Cependant l’immigration avait commencé. D’abord était arrivée l’armée des fonctionnaires prussiens : les commis d’octroi, pour la plupart anciens sous-officiers invalides, que l’on voyait assis et fumant à la porte des villes, assidus au poste de l’aube à la nuit, malgré la médiocrité de leur salaire, — les percepteurs, gardiens fidèles du coffre de bois où ils enfermaient leurs recettes, et qui était le seul ornement de leur modeste bureau. Raides, ponctuels, incorruptibles, ils donnèrent aux Silésiens une haute idée de l’état qui avait de si zélés serviteurs. En même temps qu’eux étaient arrivés les soldats prussiens. L’Autriche n’entretenait que 2,000 hommes dans la province : Frédéric en mit 40,000. Équipés, exercés comme s’ils étaient toujours à la veille d’entrer en campagne, disciplinés à la prussienne, ils firent faire aux habitans, accoutumés à voir les troupes autrichiennes s’endormir dans la vie de garnison, des comparaisons qui n’étaient pas à l’avantage des dernières. La Prusse avait à peine pris possession de sa conquête, et déjà ses nouveaux sujets sentaient que c’était pour l’éternité.

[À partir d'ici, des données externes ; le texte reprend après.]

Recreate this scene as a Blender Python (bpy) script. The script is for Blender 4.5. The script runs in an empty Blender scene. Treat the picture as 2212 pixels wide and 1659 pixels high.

A leur tour arrivèrent les colons. Frédéric avait refusé de s’occuper de colonisation la première année. « D’abord les forteresses ! avait-il dit ; il ne faut pas brûler la chandelle par les deux bouts ! » Le roi de Prusse avait alors d’excellentes raisons pour ne pas faire double dépense : il lui restait, après la conquête de la Silésie, 150,000 thaler pour tout avoir ; mais, dès qu’il put disposer de quelques ressources, il les mit au service de son idée favorite.